Airport officials earlier this month banned the sale of pot-themed merchandise at DIA's shops after merchants began offering T-shirts and other items that officials felt were crossing the line from clever to overt.
Well before the state legalized recreational marijuana sales a year ago, Colorado vendors sold T-shirts making oblique jokes about "the entire town being high."
Those kinds of shirts will remain on sale, said airport spokesman Heath Montgomery. The ban covers explicitly marijuana-themed items.
"DIA is certainly a gateway to Denver and Colorado and the Rocky Mountain West, and we don't want marijuana to be the first thing people experience when they arrive," Montgomery said. "There's a lot more to our state than marijuana."
The DIA ban extends to items such as shirts and hats bearing cannabis leaves, or the actual word "marijuana." It exempts newspapers and newsmagazines, Montgomery said.
"A picture of a pot leaf on a T-shirt would not be allowed, but people are creative ... and they will find ways to express that innuendo," he said. "People will be creative, and people will skirt the rules."
The airport already offers informational brochures explaining the laws surrounding recreational marijuana sales -- tourists cannot buy as much as residents, and public consumption is prohibited -- and also bins where departing fliers can throw away unwanted marijuana when leaving.
The ban on marijuana-themed souvenirs is the latest twist in Colorado's ongoing legalization process. DIA is home to multiple bars and celebrates the state's craft-brewing culture. But even though state voters legalized the use and possession of marijuana for adults, it remains banned at DIA because it must follow federal law, which still outlaws pot use.
Colorado tourism officials have been reluctant to discuss the impact legalization has had on the state's visitation. One one hand, officials say, families could be scared away by the state's permissive attitude toward marijuana. On the other hand, they acknowledge that tourists are the biggest buyers of recreational marijuana in the state's ski towns.

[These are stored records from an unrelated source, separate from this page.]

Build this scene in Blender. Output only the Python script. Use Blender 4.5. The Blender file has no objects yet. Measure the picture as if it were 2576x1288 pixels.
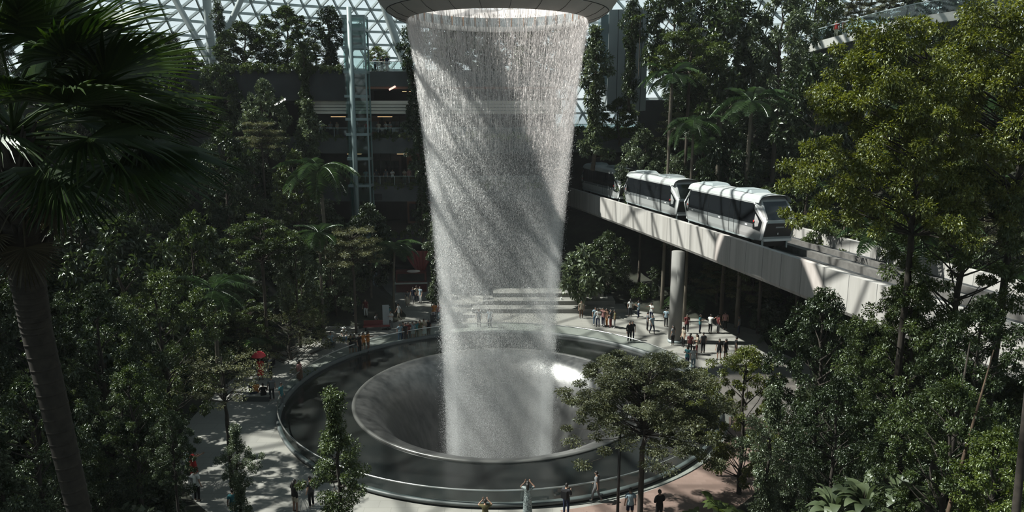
import bpy, bmesh, math, random
import numpy as np
from mathutils import Vector, Matrix, noise as mnoise

random.seed(7)
R_ = np.random.default_rng(11)
PI = math.pi
col = bpy.context.scene.collection
scene = bpy.context.scene

# ---------------------------------------------------------------- camera model (metres; x right, y away, z up)
F = 1800.0; PITCH = math.radians(10.82); CAMZ = 19.0
def ray(x, y):
    v = (644 - y) / F
    return ((x - 1288) / F, math.cos(PITCH) + v * math.sin(PITCH), -math.sin(PITCH) + v * math.cos(PITCH))
def atY(x, y, Y):
    d = ray(x, y); t = Y / d[1]
    return Vector((d[0] * t, Y, CAMZ + d[2] * t))
def atZ(x, y, z=0.0):
    d = ray(x, y); t = (z - CAMZ) / d[2]
    return Vector((d[0] * t, d[1] * t, z))
def proj(p):
    z = p[2] - CAMZ
    dep = p[1] * math.cos(PITCH) - z * math.sin(PITCH)
    up = p[1] * math.sin(PITCH) + z * math.cos(PITCH)
    if dep < 0.5: return None
    return (1288 + F * p[0] / dep, 644 - F * up / dep, dep)

CX, CY = -0.8, 47.4          # pool centre
POOL_R, HOLE_R = 14.83, 9.95

# ---------------------------------------------------------------- tagging helpers
def tag(o, label=None, cat=None, group=None, kind=None):
    if label: o['label'] = label
    if cat: o['category'] = cat
    if group: o['group'] = group
    if kind: o['kind'] = kind
    return o
def empty(name, loc=(0, 0, 0), rz=0.0, label=None, cat=None, group=None, kind=None):
    o = bpy.data.objects.new(name, None); col.objects.link(o)
    o.location = loc; o.rotation_euler = (0, 0, rz); o.empty_display_size = .3
    return tag(o, label, cat, group, kind)
def link(name, me, mat=None, parent=None, loc=None, rz=None):
    o = bpy.data.objects.new(name, me); col.objects.link(o)
    if mat is not None:
        if len(me.materials) == 0: me.materials.append(None)
        o.material_slots[0].link = 'OBJECT'; o.material_slots[0].material = mat
    if parent is not None: o.parent = parent
    if loc is not None: o.location = loc
    if rz is not None: o.rotation_euler = (0, 0, rz)
    return o
def copy_tree(o, parent=None):
    c = o.copy(); col.objects.link(c)
    if parent is not None: c.parent = parent
    for ch in [k for k in KIDS.get(o.name, [])]:
        copy_tree(ch, c)
    return c
KIDS = {}
def note_kids(root):
    KIDS[root.name] = list(root.children)
    for k in root.children: note_kids(k)

# ---------------------------------------------------------------- mesh builder
class MB:
    def __init__(s): s.v = []; s.f = []; s.uv = []
    def add(s, vs, fs):
        n = len(s.v); s.v.extend([tuple(p) for p in vs]); s.f.extend([tuple(i + n for i in f) for f in fs]); return s
    def box(s, c, d, rz=0.0, M=None):
        x, y, z = d[0] / 2, d[1] / 2, d[2] / 2
        P = [Vector((sx * x, sy * y, sz * z)) for sx in (-1, 1) for sy in (-1, 1) for sz in (-1, 1)]
        m = Matrix.Translation(c) @ (M if M is not None else Matrix.Rotation(rz, 4, 'Z'))
        return s.add([m @ p for p in P], [(0, 1, 3, 2), (4, 6, 7, 5), (0, 4, 5, 1), (2, 3, 7, 6), (0, 2, 6, 4), (1, 5, 7, 3)])
    def bar(s, a, b, w, h):
        a, b = Vector(a), Vector(b); d = b - a; L = d.length
        q = d.to_track_quat('X', 'Z').to_matrix().to_4x4()
        return s.box((a + b) / 2, (L, w, h), M=q)
    def tube(s, pts, rad, n=8, caps=True):
        pts = [Vector(p) for p in pts]; N = len(pts)
        if not hasattr(rad, '__len__'): rad = [rad] * N
        vs = []; fs = []
        up = Vector((0, 0, 1))
        t0 = (pts[1] - pts[0]).normalized()
        u = t0.cross(up); u = u.normalized() if u.length > 1e-3 else Vector((1, 0, 0))
        for i in range(N):
            t = (pts[min(i + 1, N - 1)] - pts[max(i - 1, 0)]).normalized()
            u = (u - t * u.dot(t)).normalized(); w = t.cross(u)
            for k in range(n):
                a = 2 * PI * k / n
                vs.append(pts[i] + (u * math.cos(a) + w * math.sin(a)) * rad[i])
        for i in range(N - 1):
            for k in range(n):
                k2 = (k + 1) % n
                fs.append((i * n + k, i * n + k2, (i + 1) * n + k2, (i + 1) * n + k))
        if caps:
            fs.append(tuple(range(n))[::-1]); fs.append(tuple(range((N - 1) * n, N * n)))
        return s.add(vs, fs)
    def lathe(s, prof, n=96, c=(0, 0, 0), a0=0.0, a1=2 * PI, flip=False):
        full = abs(a1 - a0 - 2 * PI) < 1e-6
        m = n if full else n + 1
        vs = []; fs = []
        for i in range(m):
            a = a0 + (a1 - a0) * i / n
            for (r, z) in prof: vs.append((c[0] + r * math.cos(a), c[1] + r * math.sin(a), c[2] + z))
        K = len(prof)
        for i in range(n):
            j = (i + 1) % m
            for k in range(K - 1):
                f = (i * K + k, j * K + k, j * K + k + 1, i * K + k + 1)
                fs.append(f[::-1] if flip else f)
        return s.add(vs, fs)
    def ball(s, c, r, seg=12, ring=8):
        r = r if hasattr(r, '__len__') else (r, r, r)
        vs = [(c[0], c[1], c[2] + r[2])]; fs = []
        for i in range(1, ring):
            t = PI * i / ring
            for k in range(seg):
                a = 2 * PI * k / seg
                vs.append((c[0] + r[0] * math.sin(t) * math.cos(a), c[1] + r[1] * math.sin(t) * math.sin(a), c[2] + r[2] * math.cos(t)))
        vs.append((c[0], c[1], c[2] - r[2])); L = len(vs) - 1
        for k in range(seg):
            k2 = (k + 1) % seg
            fs.append((0, 1 + k, 1 + k2)); fs.append((L, 1 + (ring - 2) * seg + k2, 1 + (ring - 2) * seg + k))
            for i in range(ring - 2):
                fs.append((1 + i * seg + k, 1 + (i + 1) * seg + k, 1 + (i + 1) * seg + k2, 1 + i * seg + k2))
        return s.add(vs, fs)
    def mesh(s, name, smooth=False):
        me = bpy.data.meshes.new(name); me.from_pydata(s.v, [], s.f); me.update()
        if smooth: me.polygons.foreach_set('use_smooth', [True] * len(me.polygons))
        return me
    def build(s, name, mat, parent=None, smooth=False, loc=None, rz=None):
        return link(name, s.mesh(name, smooth), mat, parent, loc, rz)

def mesh_np(name, V, faces, k, smooth=False):
    """V (n,3) float, faces (m,k) int"""
    me = bpy.data.meshes.new(name)
    n, m = len(V), len(faces)
    me.vertices.add(n); me.vertices.foreach_set('co', np.ascontiguousarray(V, dtype=np.float32).ravel())
    me.loops.add(m * k); me.loops.foreach_set('vertex_index', np.ascontiguousarray(faces, dtype=np.int32).ravel())
    me.polygons.add(m); me.polygons.foreach_set('loop_start', np.arange(0, m * k, k, dtype=np.int32))
    try: me.polygons.foreach_set('loop_total', np.full(m, k, dtype=np.int32))
    except Exception: pass
    if smooth: me.polygons.foreach_set('use_smooth', np.ones(m, dtype=bool))
    me.update(calc_edges=True); me.validate()
    return me

# ---------------------------------------------------------------- materials
def newmat(name):
    m = bpy.data.materials.new(name); m.use_nodes = True
    nt = m.node_tree; nt.nodes.clear()
    out = nt.nodes.new('ShaderNodeOutputMaterial')
    return m, nt, out
def rgb(c): return (c[0], c[1], c[2], 1.0)
MATS = {}
def plain(name, c, rough=.6, metal=0.0, spec=.5, var=0.0, scale=3.0, bump=0.0, bscale=20.0, detail=4.0):
    if name in MATS: return MATS[name]
    m, nt, out = newmat(name)
    b = nt.nodes.new('ShaderNodeBsdfPrincipled')
    b.inputs['Roughness'].default_value = rough; b.inputs['Metallic'].default_value = metal
    b.inputs['Specular IOR Level'].default_value = spec
    b.inputs['Base Color'].default_value = rgb(c)
    if var > 0 or bump > 0:
        tc = nt.nodes.new('ShaderNodeTexCoord')
    if var > 0:
        nz = nt.nodes.new('ShaderNodeTexNoise'); nz.inputs['Scale'].default_value = scale; nz.inputs['Detail'].default_value = detail
        nt.links.new(tc.outputs['Object'], nz.inputs['Vector'])
        rp = nt.nodes.new('ShaderNodeValToRGB')
        rp.color_ramp.elements[0].position = .3; rp.color_ramp.elements[1].position = .7
        rp.color_ramp.elements[0].color = rgb([x * (1 - var) for x in c]); rp.color_ramp.elements[1].color = rgb([min(1, x * (1 + var)) for x in c])
        nt.links.new(nz.outputs['Fac'], rp.inputs['Fac']); nt.links.new(rp.outputs['Color'], b.inputs['Base Color'])
    if bump > 0:
        n2 = nt.nodes.new('ShaderNodeTexNoise'); n2.inputs['Scale'].default_value = bscale
        nt.links.new(tc.outputs['Object'], n2.inputs['Vector'])
        bp = nt.nodes.new('ShaderNodeBump'); bp.inputs['Strength'].default_value = bump
        nt.links.new(n2.outputs['Fac'], bp.inputs['Height']); nt.links.new(bp.outputs['Normal'], b.inputs['Normal'])
    nt.links.new(b.outputs[0], out.inputs[0])
    MATS[name] = m
    return m
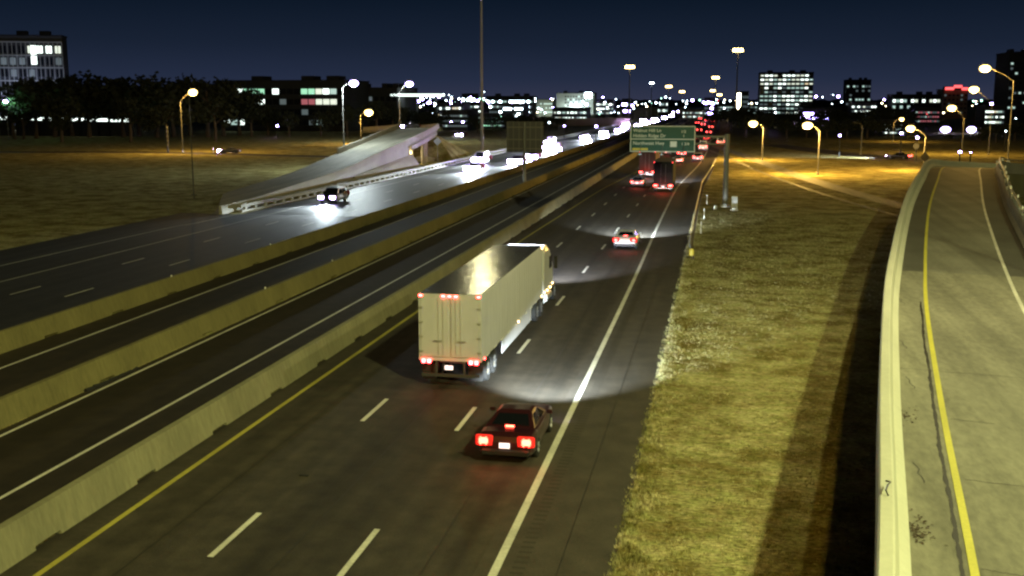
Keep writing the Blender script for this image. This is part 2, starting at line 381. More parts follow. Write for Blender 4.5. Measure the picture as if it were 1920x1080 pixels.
# slope paving at the wall end and stepped footing lit by headlights
sp_ = MB(); sp_.add([(-50.2, 148, 0), (-51.2, 148, .9), (-50.0, 181, 0), (-51.8, 180, 2.6), (-52.5, 148, 0), (-52.5, 181, 0)], [(0, 2, 3, 1), (0, 1, 4), (2, 5, 3), (1, 3, 5, 4)])
part(sp_, 'slope_paving', 'concrete', lr)
mb = MB(); ring = []
for i, p in enumerate(LR):
    if p.y > 179.5: break
    rp_ = perp(LR, i); w = min(8.2, max(1.2, .6+(p.y-103)*.38)); a = p-rp_*(w-.02)-Vector((0, 0, .06)); b = p-rp_*(w+.5+2.4*max(p.z, 0)); ring += [a, Vector((b.x, b.y, -.02))]
mb.add(ring, [(2*i, 2*i+1, 2*i+3, 2*i+2) for i in range(len(ring)//2-1)])
tag(mb.build('embankment', 'grass'), 'grass bank sloping down from the back edge of the left ramp', 'embankment', kind='structure')
# far embankment cone
emb = MB(); emb.add([(-50.0, 204, 0), (-51.0, 226, 0), (-66, 234, 0), (-57.5, 211.5, 5.0), (-55.6, 210.5, 5.0), (-63.5, 212, 5.0), (-66, 204, 0)], [(0, 1, 4), (1, 2, 5, 3), (1, 3, 4), (0, 4, 3, 5, 6), (2, 6, 5)])
tag(emb.build('embankment', 'grass'), 'brown wedge-shaped embankment under the far end of the left ramp', 'embankment', kind='structure')
light('POINT', lr, (-4, 96, 2.0), 500, (1, .75, .35), .3)     # lamp under the bridge, see fixture
fx = MB().cbox(-56.5, 196.8, 3.9, .5, .2, .2, ch=.04); part(fx, 'underpass_lamp', 'galv', lr)
bw = MB().loft([[(-57.6+t*1.9, 203.2-.3*t, 0), (-57.6+t*1.9, 203.5-.3*t, 0), (-57.6+t*1.9, 203.5-.3*t, .95-.15*(t > 1.6)), (-57.6+t*1.9, 203.2-.3*t, .95-.15*(t > 1.6))] for t in (0, .5, 1, 1.5, 1.8, 2)])
tag(bw.build('concrete_barrier', 'concrete'), 'short yellow-lit concrete barrier seen through the opening under the bridge', 'barrier')

# barrier top rail along the oncoming carriageway
rail = thing('traffic_barrier', 'long low rail with square openings along the outer edge of the oncoming road', 'barrier', (-48, 112, 0))
rp = [(-49.3, 106, 0), (-48.6, 125, 0), (-48.3, 160, 0), (-48.2, 210, 0), (-48.2, 330, 0), (-48.4, 620, 0)]
rp = catmull(rp, 8)
part(sweep(rp, [(-.14, .50), (.14, .50), (.14, .82), (-.14, .82)]), 'rail', 'concrete', rail)
part(sweep(rp, [(-.2, 0), (.2, 0), (.2, .16), (-.2, .16)]), 'kerb', 'concrete', rail)
yy = 107; k = 0
while yy < 330 and k < 96:
    x = min(rp, key=lambda q: abs(q.y-yy)).x
    part(MB().box(x-.11, x+.11, yy, yy+.5, .16, .5), 'post', 'concrete', rail); yy += 2.3; k += 1

# frontage road left
fr = catmull([(-330, 232, .006), (-230, 224, .006), (-163, 224, .006), (-129, 229, .006), (-95, 221, .006), (-72, 214, .006), (-60, 202, .006), (-57, 188, .006)], 8)
structure(ribbon(fr, -3.2, 3.2, .01).build('road', 'asphalt_dark'), 'narrow frontage road crossing the left field to the bridge', 'road')
kb = ribbon(fr, 3.2, 3.9, .03).build('kerb', 'concrete'); structure(kb, 'pale kerb strip along the narrow frontage road in the left field', 'kerb')
fr2 = catmull([(-60, 262, 1.5), (-40, 300, 1.5), (-64, 330, 1.2), (-110, 345, .4), (-200, 360, .1)], 6)

# ------------------------------------------------------------ right ramp, under the camera's right side
YL = catmull([(1.6, -4, 3.0), (3.1, 8, 3.0), (4.85, 19.8, 3.0), (6.45, 31.3, 3.0), (8.7, 46.4, 3.02), (10.6, 57.6, 3.15), (13.15, 71.8, 3.5), (16.2, 87.7, 3.8), (20.3, 107.2, 4.12), (24.7, 127.5, 4.25), (28.6, 138, 3.6), (34.5, 147, 2.9), (43, 152, 2.3), (55, 155, 1.8), (78, 156, 1.2)], 8)
rr = thing('overpass_ramp', 'brightly lit curving concrete ramp with yellow and white edge lines at the right', 'ramp', (6, 20, 0))
nearp = [p for p in YL if p.y <= 57.5]; farp = [p for p in YL if p.y >= 57.3]; farp = [nearp[-1]]+farp if farp[0] != nearp[-1] else farp
nearp.append(farp[1]) if nearp[-1] == farp[0] and False else None
part(ribbon(nearp, -1.25, 4.05, 0), 'deck', 'deck_concrete', rr, 'pale worn concrete near part of the ramp deck')
part(ribbon([p for p in nearp if p.y < 51], 4.05, 5.3, -.002), 'shoulder_paving', 'deck_dark', rr, 'dark asphalt shoulder patch right of the white line')
part(ribbon([p for p in nearp if p.y >= 50], 4.05, 5.3, 0.001), 'shoulder_paving', 'deck_concrete', rr)
crest = [p for p in farp if p.y < 127]; beyond = [crest[-1]]+[p for p in farp if p.y >= 127]
part(ribbon(crest, .02, 3.80, 0), 'deck', 'deck_grey', rr, 'grey far part of the ramp deck')
part(ribbon(crest, -1.25, .02, 0), 'shoulder_paving', 'deck_dark', rr)
part(ribbon(crest, 3.80, 5.3, 0), 'shoulder_paving', 'deck_dark', rr)
part(ribbon(beyond, -1.25, 5.3, 0), 'deck', 'deck_concrete', rr)
part(ribbon(YL, -.08, .08, .012), 'lane_marking', 'yellow_paint', rr)
part(ribbon(YL, 3.68, 3.84, .012), 'lane_marking', 'white_paint', rr)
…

Colorado and Washington are the only two states with operating recreational marijuana systems. Alaska, Oregon and Washington, D.C., have approved similar systems but haven't yet got them running.
In Seattle, the issue of marijuana-themed merchandise at the airport hasn't yet come up, said Sea-Tac International Airport spokesman Perry Cooper. He said Sea-Tac, like most airport operators, retains the right to approve all items offered for sale on its property. The airport, however, does not have a specific ban in place.
"We have not run across that issue," Cooper said. "Our major tenant has not brought that up."